*INFORMATION PROVIDED*:
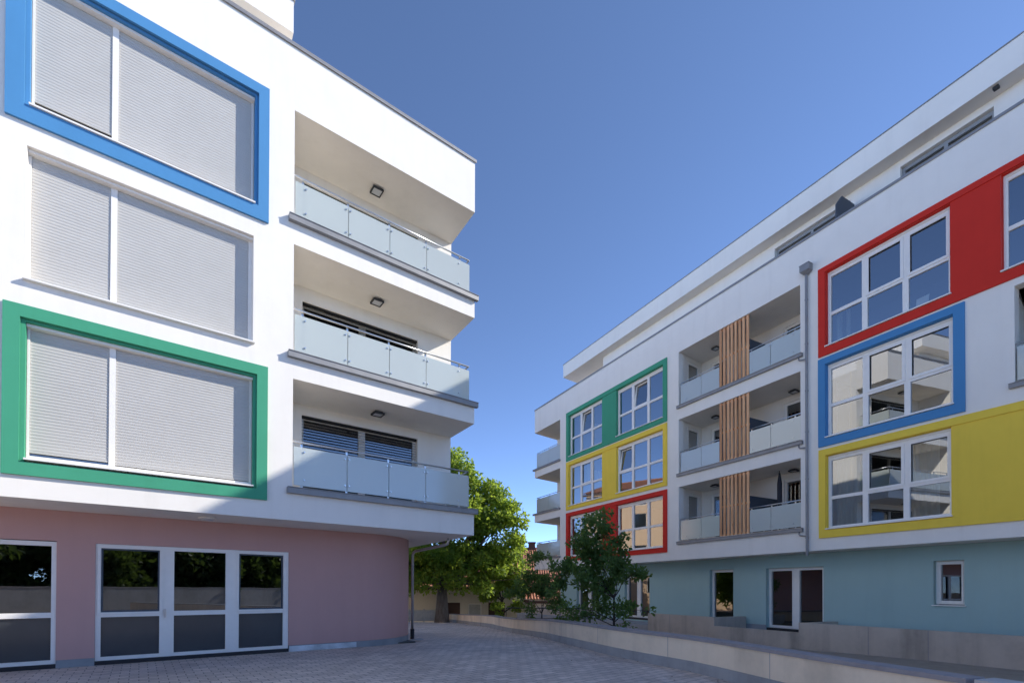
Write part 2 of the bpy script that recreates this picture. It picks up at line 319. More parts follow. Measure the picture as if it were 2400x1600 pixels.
# windows with roller shutters
surround(LB, 'blue', (-4.49,-.52,9.41,12.31), (-4.262,-.722,9.69,12.10)); surround(LB, 'green', (-4.485,-.515,3.445,6.30), (-4.28,-.722,3.668,6.093))
for col, (a, c, z0, z1) in (('blue', (-4.262,-.722,9.69,12.10)), ('green', (-4.28,-.722,3.668,6.093))):   # stepped inner rim of the surround
    MB().wall(a-.019, c+.019, z0-.019, z1+.019, .018, .138, [(a+.06, c-.06, z0+.002, z1-.045)]).build('window_reveal', M[col], LB)
def shutter_window(z0, z1, zl, zr, ins=False, off=0):
    a, c, y = (-4.226 if ins else -4.200 if z0 > 9 else -4.218)+off, (-.80 if ins else -.784)+off, .16; ga, gc = (.035, .07) if ins else (.035, .048)
    x1, x2 = -3.135+off, -3.042+off
    f = MB(); f.box(a, c, .075, .30, z1-.045, z1-.001); f.wall(a, c, z0, z1-.046, y+.008, y+.10, [(a+ga, x1, z0+.085, z1-.05), (x2, c-gc, z0+.085, z1-.05)])
    w = f.build('window', M['frame'], LB)
    g = MB()
    for p, q in ((a+ga, x1), (x2, c-gc)): g.poly([(p,y+.07,z0+.08),(q,y+.07,z0+.08),(q,y+.07,z1-.05),(p,y+.07,z1-.05)])
    g.build('pane', M['gpane'], w)
    for p, q, zb in ((a+ga+.002, x1-.002, zl), (x2+.002, c-gc-.002, zr)):
        s = MB(); n = int((z1-.05-zb)/.054); h = (z1-.05-zb)/n
        for k in range(n):
            zz = zb+k*h
            s.poly([(p,y+.0315,zz),(q,y+.0315,zz),(q,y+.0265,zz+h*.32),(p,y+.0265,zz+h*.32)]); s.poly([(p,y+.0265,zz+h*.32),(q,y+.0265,zz+h*.32),(q,y+.0268,zz+h*.68),(p,y+.0268,zz+h*.68)])
            s.poly([(p,y+.0268,zz+h*.68),(q,y+.0268,zz+h*.68),(q,y+.0325,zz+h*.96),(p,y+.0325,zz+h*.96)]); s.poly([(p,y+.0325,zz+h*.96),(q,y+.0325,zz+h*.96),(q,y+.0315,zz+h),(p,y+.0315,zz+h)])
        s.box(p, q, y+.020, y+.045, zb-.03, zb-.001)
        s.build('roller_shutter', M['shutter'], w)
    MB().box(a-(.03 if ins else 0), c+(.03 if ins else 0), -.085, y+.007, z0-.033, z0-.003).build('sill', M['frame'], w)
    return w
shutter_window(9.725, 12.053, 9.99, 9.955); shutter_window(6.765, 9.03, 6.885, 6.885, True); shutter_window(3.735, 6.046, 3.905, 3.87)
for z0, z1 in ((9.762,12.045),(6.765,9.03),(3.745,6.045)): shutter_window(z0, z1, z0+.12, z0+.12, True, -5.6)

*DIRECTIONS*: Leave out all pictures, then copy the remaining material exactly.

*RESULT OF THIS TASK*:
Write part 2 of the bpy script that recreates this picture. It picks up at line 319. More parts follow. Measure the picture as if it were 2400x1600 pixels.
# windows with roller shutters
surround(LB, 'blue', (-4.49,-.52,9.41,12.31), (-4.262,-.722,9.69,12.10)); surround(LB, 'green', (-4.485,-.515,3.445,6.30), (-4.28,-.722,3.668,6.093))
for col, (a, c, z0, z1) in (('blue', (-4.262,-.722,9.69,12.10)), ('green', (-4.28,-.722,3.668,6.093))):   # stepped inner rim of the surround
    MB().wall(a-.019, c+.019, z0-.019, z1+.019, .018, .138, [(a+.06, c-.06, z0+.002, z1-.045)]).build('window_reveal', M[col], LB)
def shutter_window(z0, z1, zl, zr, ins=False, off=0):
    a, c, y = (-4.226 if ins else -4.200 if z0 > 9 else -4.218)+off, (-.80 if ins else -.784)+off, .16; ga, gc = (.035, .07) if ins else (.035, .048)
    x1, x2 = -3.135+off, -3.042+off
    f = MB(); f.box(a, c, .075, .30, z1-.045, z1-.001); f.wall(a, c, z0, z1-.046, y+.008, y+.10, [(a+ga, x1, z0+.085, z1-.05), (x2, c-gc, z0+.085, z1-.05)])
    w = f.build('window', M['frame'], LB)
    g = MB()
    for p, q in ((a+ga, x1), (x2, c-gc)): g.poly([(p,y+.07,z0+.08),(q,y+.07,z0+.08),(q,y+.07,z1-.05),(p,y+.07,z1-.05)])
    g.build('pane', M['gpane'], w)
    for p, q, zb in ((a+ga+.002, x1-.002, zl), (x2+.002, c-gc-.002, zr)):
        s = MB(); n = int((z1-.05-zb)/.054); h = (z1-.05-zb)/n
        for k in range(n):
            zz = zb+k*h
            s.poly([(p,y+.0315,zz),(q,y+.0315,zz),(q,y+.0265,zz+h*.32),(p,y+.0265,zz+h*.32)]); s.poly([(p,y+.0265,zz+h*.32),(q,y+.0265,zz+h*.32),(q,y+.0268,zz+h*.68),(p,y+.0268,zz+h*.68)])
            s.poly([(p,y+.0268,zz+h*.68),(q,y+.0268,zz+h*.68),(q,y+.0325,zz+h*.96),(p,y+.0325,zz+h*.96)]); s.poly([(p,y+.0325,zz+h*.96),(q,y+.0325,zz+h*.96),(q,y+.0315,zz+h),(p,y+.0315,zz+h)])
        s.box(p, q, y+.020, y+.045, zb-.03, zb-.001)
        s.build('roller_shutter', M['shutter'], w)
    MB().box(a-(.03 if ins else 0), c+(.03 if ins else 0), -.085, y+.007, z0-.033, z0-.003).build('sill', M['frame'], w)
    return w
shutter_window(9.725, 12.053, 9.99, 9.955); shutter_window(6.765, 9.03, 6.885, 6.885, True); shutter_window(3.735, 6.046, 3.905, 3.87)
for z0, z1 in ((9.762,12.045),(6.765,9.03),(3.745,6.045)): shutter_window(z0, z1, z0+.12, z0+.12, True, -5.6)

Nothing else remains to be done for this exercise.